The Lost Arts of Hearth and Home, and Some Thoughts on Writing


It's out! Today is the official publication day of my second book, The Lost Arts of Hearth and Home. You can find it at the usual places, like your local bookseller or Amazon or Powell's. Now that I have two books out, it must not be a fluke. So I think I'll indulge myself and talk a little bit about what it feels like to write books.

Books are an odd, slow medium, not at all like essays or saying clever things at parties. There's a big gap between the audience and me. And things are rather messy on this side of the gap.

For starters, I'm a physically awkward writer--I pull on my mouth, walk to the kitchen for a sip of water, grimace at people outside my window, lean on my desk, prop up the other foot. I start to sweat as the creative adrenaline builds. I frown and squint, and say nonsense things to the cats. If people are around I become conscious of all these mannerisms and distract myself. This is why I'm no good at saying clever things at parties.

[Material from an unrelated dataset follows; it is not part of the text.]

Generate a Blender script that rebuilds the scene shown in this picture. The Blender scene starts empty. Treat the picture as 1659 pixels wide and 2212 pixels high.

I work at a stand-up desk (a butcher block counter in the living room), which helps enormously. I suppose in my case it should be called a fidgeting desk, because standing still is not what I'm doing. When I'm tired of being upright, I do sit, but cross-legged or half-squatting on a bench. Sitting still makes me cold and tired, and I can't sit properly in a chair with my feet on the floor anyway, since all the blood runs out of my brain and into my feet. Low blood pressure.

I'm a slow writer, too. Mostly I edit. All the fidgeting helps me become sort of disembodied, helps me reach that abstract state where ideas get wrangled into words. Walking is perfect for this, and so is the opposite sensory deprivation of lying awake at night (as pregnant people do, before they discover that a chopped liver sandwich is the cure for insomnia). But in general, the effort and concentration of writing and editing are so exhausting that I often dread the work, and can't keep it up for more than a few hours at a time.

For months, as I work on the book, "the book" means awkward, ugly, sweaty solitude, and a general sense that I'm letting everyone down. Then it goes to the publisher, and they lay it out and design it and I feel slightly embarrassed about all the effort they're going to. Finally, after I've started to forget what I even wrote, "the book" pops into existence as a real book with covers and pages, and strangers read it and say things about it. If by chance they don't say, "What an awkward, ugly, sweaty book," I am rather surprised.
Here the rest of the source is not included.